**SET EXERCISE**
Write out each line from the data below that includes the word "standing".

**DATA**
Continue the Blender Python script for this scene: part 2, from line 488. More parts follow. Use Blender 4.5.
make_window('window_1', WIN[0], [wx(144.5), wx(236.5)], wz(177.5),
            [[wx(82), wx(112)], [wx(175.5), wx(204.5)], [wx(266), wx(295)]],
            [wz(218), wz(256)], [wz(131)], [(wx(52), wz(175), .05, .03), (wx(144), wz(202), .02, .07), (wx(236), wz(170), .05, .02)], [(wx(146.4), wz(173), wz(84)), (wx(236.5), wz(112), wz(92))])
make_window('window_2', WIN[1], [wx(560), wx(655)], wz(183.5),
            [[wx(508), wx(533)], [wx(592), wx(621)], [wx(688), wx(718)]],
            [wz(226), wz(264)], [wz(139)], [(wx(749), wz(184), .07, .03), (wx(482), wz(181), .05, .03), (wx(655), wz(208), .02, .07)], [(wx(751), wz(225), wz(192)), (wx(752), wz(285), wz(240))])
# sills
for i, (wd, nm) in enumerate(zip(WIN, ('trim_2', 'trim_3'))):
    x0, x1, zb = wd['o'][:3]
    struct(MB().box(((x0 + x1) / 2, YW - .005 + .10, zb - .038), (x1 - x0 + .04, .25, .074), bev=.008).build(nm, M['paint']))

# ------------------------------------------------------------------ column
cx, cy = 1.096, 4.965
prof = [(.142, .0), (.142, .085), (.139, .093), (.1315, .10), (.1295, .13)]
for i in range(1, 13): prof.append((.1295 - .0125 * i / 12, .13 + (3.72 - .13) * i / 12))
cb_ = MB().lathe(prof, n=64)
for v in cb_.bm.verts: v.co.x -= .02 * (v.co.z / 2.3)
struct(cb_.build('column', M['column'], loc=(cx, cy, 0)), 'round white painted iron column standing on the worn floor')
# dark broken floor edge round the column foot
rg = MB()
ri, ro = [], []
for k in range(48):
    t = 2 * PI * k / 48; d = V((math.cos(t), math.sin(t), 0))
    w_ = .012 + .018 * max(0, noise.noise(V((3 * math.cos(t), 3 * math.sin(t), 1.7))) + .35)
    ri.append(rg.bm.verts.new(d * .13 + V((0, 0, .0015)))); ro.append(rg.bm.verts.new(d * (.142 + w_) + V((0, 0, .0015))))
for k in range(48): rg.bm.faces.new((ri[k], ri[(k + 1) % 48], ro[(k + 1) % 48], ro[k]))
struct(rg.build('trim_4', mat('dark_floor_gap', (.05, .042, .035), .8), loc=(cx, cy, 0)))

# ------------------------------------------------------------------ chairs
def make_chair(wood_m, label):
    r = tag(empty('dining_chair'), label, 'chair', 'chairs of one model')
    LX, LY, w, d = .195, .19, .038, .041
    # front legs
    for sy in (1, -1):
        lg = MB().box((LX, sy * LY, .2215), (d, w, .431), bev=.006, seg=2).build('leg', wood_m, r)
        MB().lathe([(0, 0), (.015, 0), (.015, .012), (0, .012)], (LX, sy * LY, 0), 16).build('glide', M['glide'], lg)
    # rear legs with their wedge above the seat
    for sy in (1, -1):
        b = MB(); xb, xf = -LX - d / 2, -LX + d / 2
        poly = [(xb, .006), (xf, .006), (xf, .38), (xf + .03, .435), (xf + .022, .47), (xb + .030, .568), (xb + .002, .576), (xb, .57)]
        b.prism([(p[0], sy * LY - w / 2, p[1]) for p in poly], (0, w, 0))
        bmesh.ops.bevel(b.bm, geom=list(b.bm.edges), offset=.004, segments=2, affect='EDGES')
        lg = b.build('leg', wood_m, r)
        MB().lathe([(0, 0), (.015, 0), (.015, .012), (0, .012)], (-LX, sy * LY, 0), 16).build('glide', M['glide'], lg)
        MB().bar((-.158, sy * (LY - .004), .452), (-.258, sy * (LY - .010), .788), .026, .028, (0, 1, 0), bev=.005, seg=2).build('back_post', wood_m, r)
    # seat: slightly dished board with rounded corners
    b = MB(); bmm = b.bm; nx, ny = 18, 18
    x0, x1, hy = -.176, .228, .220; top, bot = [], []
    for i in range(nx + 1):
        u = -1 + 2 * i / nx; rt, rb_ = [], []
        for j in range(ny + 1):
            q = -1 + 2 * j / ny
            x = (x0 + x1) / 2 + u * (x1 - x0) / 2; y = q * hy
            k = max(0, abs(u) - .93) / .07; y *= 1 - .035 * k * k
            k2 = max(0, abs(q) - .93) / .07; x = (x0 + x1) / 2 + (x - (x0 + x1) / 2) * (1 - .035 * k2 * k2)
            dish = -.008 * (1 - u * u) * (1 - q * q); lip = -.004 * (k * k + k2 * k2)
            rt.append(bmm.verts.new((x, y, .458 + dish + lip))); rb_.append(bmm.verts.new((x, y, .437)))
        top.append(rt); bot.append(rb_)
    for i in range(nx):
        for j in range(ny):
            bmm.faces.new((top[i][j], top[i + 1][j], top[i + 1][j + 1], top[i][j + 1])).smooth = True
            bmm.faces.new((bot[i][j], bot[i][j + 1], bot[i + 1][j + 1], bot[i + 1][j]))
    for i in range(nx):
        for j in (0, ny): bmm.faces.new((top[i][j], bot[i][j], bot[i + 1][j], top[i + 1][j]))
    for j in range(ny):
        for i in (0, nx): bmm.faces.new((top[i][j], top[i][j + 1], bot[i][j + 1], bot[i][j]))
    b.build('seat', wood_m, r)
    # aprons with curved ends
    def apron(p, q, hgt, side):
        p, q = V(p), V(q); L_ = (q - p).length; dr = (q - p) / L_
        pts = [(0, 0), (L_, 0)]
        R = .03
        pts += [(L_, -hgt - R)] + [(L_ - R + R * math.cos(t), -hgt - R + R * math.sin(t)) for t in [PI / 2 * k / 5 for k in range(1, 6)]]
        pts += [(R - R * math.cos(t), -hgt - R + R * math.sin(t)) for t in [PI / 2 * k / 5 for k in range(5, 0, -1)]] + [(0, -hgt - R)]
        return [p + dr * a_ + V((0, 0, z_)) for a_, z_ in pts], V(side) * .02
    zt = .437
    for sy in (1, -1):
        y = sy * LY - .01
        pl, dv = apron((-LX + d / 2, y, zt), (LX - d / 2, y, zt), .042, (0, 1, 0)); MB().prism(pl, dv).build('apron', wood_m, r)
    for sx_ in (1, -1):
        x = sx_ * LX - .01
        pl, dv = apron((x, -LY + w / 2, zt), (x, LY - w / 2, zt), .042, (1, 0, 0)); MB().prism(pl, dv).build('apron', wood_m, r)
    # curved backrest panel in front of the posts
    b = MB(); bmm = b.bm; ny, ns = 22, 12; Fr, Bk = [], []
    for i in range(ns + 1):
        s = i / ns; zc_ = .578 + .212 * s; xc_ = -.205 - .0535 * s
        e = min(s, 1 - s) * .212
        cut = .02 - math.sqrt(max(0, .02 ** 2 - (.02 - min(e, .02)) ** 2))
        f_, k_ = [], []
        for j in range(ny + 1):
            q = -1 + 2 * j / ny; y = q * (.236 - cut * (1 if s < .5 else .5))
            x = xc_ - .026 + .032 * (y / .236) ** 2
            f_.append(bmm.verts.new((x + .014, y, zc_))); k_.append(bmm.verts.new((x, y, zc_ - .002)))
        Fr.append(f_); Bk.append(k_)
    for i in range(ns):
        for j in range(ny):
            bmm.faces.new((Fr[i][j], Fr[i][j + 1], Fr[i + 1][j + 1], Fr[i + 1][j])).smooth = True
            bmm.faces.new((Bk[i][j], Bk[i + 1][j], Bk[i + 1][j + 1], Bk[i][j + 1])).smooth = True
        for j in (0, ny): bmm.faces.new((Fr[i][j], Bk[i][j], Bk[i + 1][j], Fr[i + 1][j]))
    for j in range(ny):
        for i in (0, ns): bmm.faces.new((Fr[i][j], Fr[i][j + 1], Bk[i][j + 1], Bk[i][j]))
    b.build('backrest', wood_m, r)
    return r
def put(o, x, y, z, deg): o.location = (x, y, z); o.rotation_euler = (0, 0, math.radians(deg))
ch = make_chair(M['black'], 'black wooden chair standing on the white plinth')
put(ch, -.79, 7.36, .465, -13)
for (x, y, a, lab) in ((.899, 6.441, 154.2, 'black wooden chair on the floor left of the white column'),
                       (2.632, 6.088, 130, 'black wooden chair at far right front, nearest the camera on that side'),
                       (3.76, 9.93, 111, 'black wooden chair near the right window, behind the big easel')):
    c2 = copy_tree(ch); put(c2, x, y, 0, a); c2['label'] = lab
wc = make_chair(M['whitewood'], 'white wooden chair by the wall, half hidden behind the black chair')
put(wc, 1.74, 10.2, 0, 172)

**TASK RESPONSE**
struct(cb_.build('column', M['column'], loc=(cx, cy, 0)), 'round white painted iron column standing on the worn floor')
ch = make_chair(M['black'], 'black wooden chair standing on the white plinth')